Tuesday, August 7, 2012


I.             Proses Penyelesaian Konflik Kedua Bangsa

Berakhirnya perang Al Nakba ini ditandai dengan dibuatnya perjanjian perdamaian antara Israel dengan negara-negara Arab disekitarnya pada bulan Juli 1949. Dan pada tahun itu pula, eksistensi Israel sebagai negara ditegaskan dengan diterimanya Israel sebagai anggota PBB. Perang 1948 telah memunculkan persoalan pengungsi Palestina yang terusir dari kediamannya di Palestina. Sekitar 750.000 warga Palestina terpaksa menjadi pengungsi dan mencari perlindungan di negara-negara Arab.
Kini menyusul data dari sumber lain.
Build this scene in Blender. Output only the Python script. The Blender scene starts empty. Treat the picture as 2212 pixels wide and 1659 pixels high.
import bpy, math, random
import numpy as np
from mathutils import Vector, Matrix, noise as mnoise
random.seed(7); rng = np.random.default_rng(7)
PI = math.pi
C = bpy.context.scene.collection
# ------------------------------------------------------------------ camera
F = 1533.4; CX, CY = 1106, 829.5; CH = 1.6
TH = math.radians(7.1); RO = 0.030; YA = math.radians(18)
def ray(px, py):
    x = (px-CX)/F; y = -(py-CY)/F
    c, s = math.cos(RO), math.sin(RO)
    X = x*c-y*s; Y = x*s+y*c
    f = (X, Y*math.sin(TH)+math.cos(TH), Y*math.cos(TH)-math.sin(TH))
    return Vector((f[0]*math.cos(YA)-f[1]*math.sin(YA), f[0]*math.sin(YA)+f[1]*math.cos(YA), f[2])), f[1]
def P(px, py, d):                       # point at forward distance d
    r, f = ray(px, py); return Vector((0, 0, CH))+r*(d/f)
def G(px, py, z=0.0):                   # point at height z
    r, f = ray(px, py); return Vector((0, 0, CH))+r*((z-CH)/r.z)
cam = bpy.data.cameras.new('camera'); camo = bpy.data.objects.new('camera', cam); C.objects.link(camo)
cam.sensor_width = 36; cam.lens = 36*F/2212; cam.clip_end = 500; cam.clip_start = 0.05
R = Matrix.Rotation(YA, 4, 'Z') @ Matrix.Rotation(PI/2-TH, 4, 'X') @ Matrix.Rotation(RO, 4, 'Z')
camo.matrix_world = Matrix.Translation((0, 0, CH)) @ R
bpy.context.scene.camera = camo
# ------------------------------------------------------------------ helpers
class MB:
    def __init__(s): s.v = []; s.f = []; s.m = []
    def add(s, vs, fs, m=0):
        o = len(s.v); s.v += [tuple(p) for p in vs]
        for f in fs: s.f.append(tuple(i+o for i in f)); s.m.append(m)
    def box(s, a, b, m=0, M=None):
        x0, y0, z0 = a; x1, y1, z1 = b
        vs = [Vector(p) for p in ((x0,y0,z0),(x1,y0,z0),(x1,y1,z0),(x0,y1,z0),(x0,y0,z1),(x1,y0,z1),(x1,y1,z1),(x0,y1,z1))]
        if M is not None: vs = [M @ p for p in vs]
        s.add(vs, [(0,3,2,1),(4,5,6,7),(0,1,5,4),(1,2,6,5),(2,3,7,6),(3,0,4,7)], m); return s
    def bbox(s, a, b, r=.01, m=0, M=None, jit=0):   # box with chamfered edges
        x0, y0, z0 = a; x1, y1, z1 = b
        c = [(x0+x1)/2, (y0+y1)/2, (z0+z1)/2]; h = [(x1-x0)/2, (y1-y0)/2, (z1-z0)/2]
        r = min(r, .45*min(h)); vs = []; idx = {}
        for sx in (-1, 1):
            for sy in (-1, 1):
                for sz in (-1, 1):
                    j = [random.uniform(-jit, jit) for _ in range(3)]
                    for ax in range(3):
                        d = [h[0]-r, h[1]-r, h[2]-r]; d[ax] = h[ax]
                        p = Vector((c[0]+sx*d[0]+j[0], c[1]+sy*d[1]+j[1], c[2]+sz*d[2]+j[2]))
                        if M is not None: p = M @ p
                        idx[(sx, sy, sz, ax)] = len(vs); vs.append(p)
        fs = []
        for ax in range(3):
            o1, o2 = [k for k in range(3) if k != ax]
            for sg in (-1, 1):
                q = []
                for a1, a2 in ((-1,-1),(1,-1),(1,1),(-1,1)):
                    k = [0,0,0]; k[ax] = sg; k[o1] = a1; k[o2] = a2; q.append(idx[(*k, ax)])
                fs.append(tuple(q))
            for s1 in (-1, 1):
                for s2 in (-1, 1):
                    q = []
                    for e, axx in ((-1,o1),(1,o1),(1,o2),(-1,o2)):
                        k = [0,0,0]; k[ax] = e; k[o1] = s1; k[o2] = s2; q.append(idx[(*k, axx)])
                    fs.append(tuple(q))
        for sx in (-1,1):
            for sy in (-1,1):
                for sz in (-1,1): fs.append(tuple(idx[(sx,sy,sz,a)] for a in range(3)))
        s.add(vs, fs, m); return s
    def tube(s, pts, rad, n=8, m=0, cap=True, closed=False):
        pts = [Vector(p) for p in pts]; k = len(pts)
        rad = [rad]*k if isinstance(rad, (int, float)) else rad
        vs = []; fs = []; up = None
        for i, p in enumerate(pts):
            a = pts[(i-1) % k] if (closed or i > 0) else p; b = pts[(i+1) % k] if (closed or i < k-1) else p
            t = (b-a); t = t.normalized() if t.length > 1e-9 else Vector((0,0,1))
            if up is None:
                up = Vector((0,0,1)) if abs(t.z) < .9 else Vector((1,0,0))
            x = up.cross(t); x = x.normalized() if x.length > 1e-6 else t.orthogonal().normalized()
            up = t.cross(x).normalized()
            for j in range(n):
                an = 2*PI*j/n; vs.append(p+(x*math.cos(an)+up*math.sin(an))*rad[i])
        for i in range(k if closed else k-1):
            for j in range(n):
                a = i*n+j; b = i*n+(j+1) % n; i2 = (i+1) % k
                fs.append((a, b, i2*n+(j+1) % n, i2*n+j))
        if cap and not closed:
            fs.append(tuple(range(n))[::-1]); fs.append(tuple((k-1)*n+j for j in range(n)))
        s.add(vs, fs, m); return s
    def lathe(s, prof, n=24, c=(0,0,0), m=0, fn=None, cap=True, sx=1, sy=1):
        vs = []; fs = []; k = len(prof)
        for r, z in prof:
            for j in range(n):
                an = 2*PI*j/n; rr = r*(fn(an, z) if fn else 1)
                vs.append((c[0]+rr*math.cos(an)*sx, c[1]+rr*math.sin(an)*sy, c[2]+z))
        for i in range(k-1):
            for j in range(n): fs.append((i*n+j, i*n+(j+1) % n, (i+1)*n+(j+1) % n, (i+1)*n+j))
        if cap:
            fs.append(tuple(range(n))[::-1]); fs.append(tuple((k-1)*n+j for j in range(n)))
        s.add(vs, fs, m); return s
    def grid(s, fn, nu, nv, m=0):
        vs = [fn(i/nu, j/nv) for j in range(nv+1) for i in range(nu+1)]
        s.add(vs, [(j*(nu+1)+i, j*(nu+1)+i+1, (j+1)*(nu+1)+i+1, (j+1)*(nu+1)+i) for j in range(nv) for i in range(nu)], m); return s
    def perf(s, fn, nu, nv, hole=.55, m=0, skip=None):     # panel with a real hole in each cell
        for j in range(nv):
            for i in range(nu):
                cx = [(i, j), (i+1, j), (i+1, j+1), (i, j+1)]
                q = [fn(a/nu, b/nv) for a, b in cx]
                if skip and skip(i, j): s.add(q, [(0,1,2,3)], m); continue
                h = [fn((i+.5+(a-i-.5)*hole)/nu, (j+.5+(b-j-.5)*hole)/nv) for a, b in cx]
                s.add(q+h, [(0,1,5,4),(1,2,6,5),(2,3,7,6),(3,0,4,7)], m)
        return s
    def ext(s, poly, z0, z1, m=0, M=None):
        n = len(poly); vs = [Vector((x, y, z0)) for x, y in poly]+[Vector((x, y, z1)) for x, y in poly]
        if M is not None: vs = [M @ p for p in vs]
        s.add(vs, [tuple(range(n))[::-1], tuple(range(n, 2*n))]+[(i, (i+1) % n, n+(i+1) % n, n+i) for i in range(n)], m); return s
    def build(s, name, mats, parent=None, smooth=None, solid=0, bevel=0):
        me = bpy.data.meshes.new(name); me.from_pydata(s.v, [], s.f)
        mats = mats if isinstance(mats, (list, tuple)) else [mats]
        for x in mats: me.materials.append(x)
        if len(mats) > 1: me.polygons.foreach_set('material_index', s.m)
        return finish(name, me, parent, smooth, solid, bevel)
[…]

Perang Arab-Israel “Six Days War” tahun 1967 itu, telah mengantarakan lahirnya resolusi DK PBB No. 242 yang berhasil diturunkan pada tanggal 22 November 1967 melalui pemungutan suara untuk mencari penyelesaian jalan tengah konflik Arab-Israel. Inti dari isi resolusi DK PBB No. 242 tersebut, adalah tidak dibenarkan menduduki daerah melalui peperangan serta meminta Israel menarik pasukannya dari tanah-tanah yang diduduki. 
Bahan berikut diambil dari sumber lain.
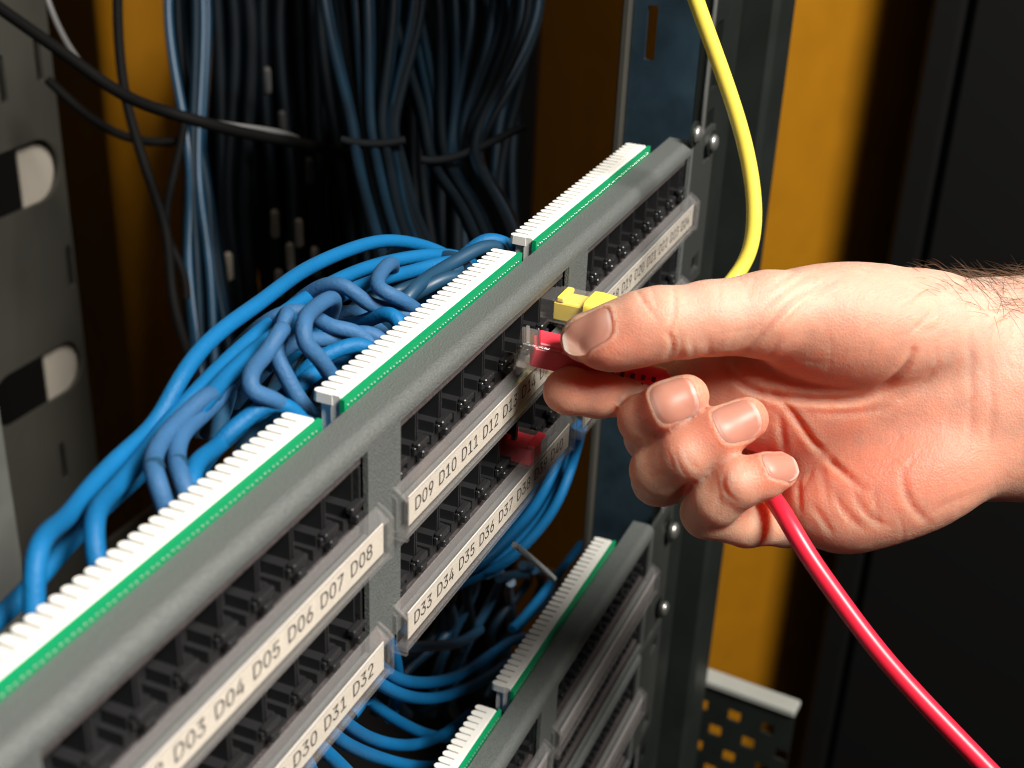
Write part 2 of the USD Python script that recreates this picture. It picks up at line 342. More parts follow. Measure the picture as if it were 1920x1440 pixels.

Resolusi 242 PBB juga menekankan terjaminnya kebebasan lalu lintas di perairan internasional kawasan Timur Tengah, penyelesaian yang adil terhadap pengungsi serta DK memberi kuasa pada Sekjen PBB guna menunjuk utusan khusus ke Timur Tengah.

Pemerintah Israel saat itu menyambut baik atas turunnya resolusi 242 PBB, meskipun resolusi itu merugikan Israel secara politis namun melindungi kepentingan dasar dari Israel. Resolusi itu secara eksplisit memang tidak memberio legitimasi keberadaan pasukannya di tanah Arab. Dan tidak menuntut pihak Arab mengadakan perundingan langsung dengan Israel atau hubungan diplomasi atau kerja sama ekonomi. Namun Resolusi itu memberi keuntungan karena menuntut pihak Arab mengakhiri perang dan mengakui eksistensi Israel. Serta memberikan kebebasan lalu lintas di perairan internasional di kawasan Timur Tengah.
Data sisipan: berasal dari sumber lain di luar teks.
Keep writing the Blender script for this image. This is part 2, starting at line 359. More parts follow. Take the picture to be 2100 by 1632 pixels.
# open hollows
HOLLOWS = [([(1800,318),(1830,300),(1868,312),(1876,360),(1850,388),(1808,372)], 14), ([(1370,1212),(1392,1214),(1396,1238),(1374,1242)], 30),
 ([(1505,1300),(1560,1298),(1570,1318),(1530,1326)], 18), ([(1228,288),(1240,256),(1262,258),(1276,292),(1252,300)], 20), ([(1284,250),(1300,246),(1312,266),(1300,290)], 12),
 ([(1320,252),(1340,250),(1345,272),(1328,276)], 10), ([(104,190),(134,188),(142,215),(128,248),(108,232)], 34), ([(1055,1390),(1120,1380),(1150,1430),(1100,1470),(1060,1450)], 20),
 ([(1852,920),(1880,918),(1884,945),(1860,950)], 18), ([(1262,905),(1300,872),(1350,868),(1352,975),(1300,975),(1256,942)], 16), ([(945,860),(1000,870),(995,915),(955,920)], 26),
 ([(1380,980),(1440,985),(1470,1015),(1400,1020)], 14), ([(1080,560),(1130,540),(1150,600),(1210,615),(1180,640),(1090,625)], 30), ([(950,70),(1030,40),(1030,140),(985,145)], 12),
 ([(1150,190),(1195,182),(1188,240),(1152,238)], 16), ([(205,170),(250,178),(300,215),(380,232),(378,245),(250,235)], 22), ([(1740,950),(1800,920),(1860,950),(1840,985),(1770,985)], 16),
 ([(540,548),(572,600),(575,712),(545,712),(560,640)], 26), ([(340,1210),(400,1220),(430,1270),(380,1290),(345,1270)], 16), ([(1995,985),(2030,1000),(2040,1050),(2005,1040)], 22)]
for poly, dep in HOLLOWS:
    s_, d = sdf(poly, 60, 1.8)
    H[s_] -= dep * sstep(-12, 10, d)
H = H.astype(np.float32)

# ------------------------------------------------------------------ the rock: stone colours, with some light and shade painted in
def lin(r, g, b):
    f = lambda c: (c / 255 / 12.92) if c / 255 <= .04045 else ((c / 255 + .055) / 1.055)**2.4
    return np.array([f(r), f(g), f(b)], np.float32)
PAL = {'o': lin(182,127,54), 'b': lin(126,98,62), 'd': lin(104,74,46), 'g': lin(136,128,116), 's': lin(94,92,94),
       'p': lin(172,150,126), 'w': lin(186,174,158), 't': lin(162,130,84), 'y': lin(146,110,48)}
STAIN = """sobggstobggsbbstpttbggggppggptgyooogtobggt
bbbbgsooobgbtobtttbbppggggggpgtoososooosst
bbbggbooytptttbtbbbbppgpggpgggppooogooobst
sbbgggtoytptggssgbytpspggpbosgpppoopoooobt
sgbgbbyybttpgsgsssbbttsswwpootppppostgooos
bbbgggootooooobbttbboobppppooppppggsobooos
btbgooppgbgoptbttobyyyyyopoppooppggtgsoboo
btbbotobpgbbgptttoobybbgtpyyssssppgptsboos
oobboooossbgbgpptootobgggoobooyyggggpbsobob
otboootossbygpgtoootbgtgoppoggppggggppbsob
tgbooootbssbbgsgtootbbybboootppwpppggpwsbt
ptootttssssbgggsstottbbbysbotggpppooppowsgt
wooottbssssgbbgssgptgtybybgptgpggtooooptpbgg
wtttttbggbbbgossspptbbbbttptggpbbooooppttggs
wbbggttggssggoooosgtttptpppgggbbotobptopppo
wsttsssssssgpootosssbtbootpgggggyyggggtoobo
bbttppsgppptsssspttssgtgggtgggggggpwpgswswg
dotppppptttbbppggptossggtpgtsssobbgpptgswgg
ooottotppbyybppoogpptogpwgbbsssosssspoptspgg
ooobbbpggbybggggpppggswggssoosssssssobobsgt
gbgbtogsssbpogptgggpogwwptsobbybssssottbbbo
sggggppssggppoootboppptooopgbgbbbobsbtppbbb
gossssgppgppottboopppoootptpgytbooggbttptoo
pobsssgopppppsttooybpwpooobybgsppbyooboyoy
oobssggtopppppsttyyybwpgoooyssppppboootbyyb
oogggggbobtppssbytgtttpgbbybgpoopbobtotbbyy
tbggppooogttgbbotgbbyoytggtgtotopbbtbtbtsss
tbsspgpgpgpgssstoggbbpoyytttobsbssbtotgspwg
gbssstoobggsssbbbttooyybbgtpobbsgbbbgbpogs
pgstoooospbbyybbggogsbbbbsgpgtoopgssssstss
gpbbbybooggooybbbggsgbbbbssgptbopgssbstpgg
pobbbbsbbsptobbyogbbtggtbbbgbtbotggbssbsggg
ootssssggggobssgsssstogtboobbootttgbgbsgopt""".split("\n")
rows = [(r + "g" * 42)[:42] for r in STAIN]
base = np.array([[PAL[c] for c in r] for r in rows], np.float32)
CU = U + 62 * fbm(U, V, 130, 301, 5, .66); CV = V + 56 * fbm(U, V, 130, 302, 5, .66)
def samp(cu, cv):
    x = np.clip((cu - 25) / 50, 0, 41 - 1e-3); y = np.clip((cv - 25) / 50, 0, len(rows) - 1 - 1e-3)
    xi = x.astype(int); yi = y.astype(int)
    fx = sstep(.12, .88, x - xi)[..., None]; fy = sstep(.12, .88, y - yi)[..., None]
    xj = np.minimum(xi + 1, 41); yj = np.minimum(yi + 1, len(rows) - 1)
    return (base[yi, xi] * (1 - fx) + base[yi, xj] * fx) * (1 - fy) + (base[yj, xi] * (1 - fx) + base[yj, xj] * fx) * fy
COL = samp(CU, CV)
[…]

Sementara di pihak Arab sendiri tidak memberikan tanggapan yang seragam atas resolusi itu. Palestina memprotes turunnya resolusi karena tidak menyinggung kepentingan dasarnya, bahkan rakyat Palestina Cuma dilihat sebagai pengungsi. Suriah menolak sama sekali. Yordania tidak mengambil sikap tegas. Sedangakan Mesir menyatakan menerima resolusi. Menurut Menlu Mesir saat itu, Mahmoud Riyad, beragamnya sikap Arab karena sudah menduga bahwa yang dapat memberi penafsiran kelak terhadap resolusi itu adalah pihak yang lebih kuat secara militer.

Akan tetapi kini baik Israel maupun negara-negara Arab, sama-sama menerima resolusi DK PBB No. 242 sebagai rujukan proses perdamaian yang secara resmi dimulai sejak konferensi damai di Madrid tahun 1991.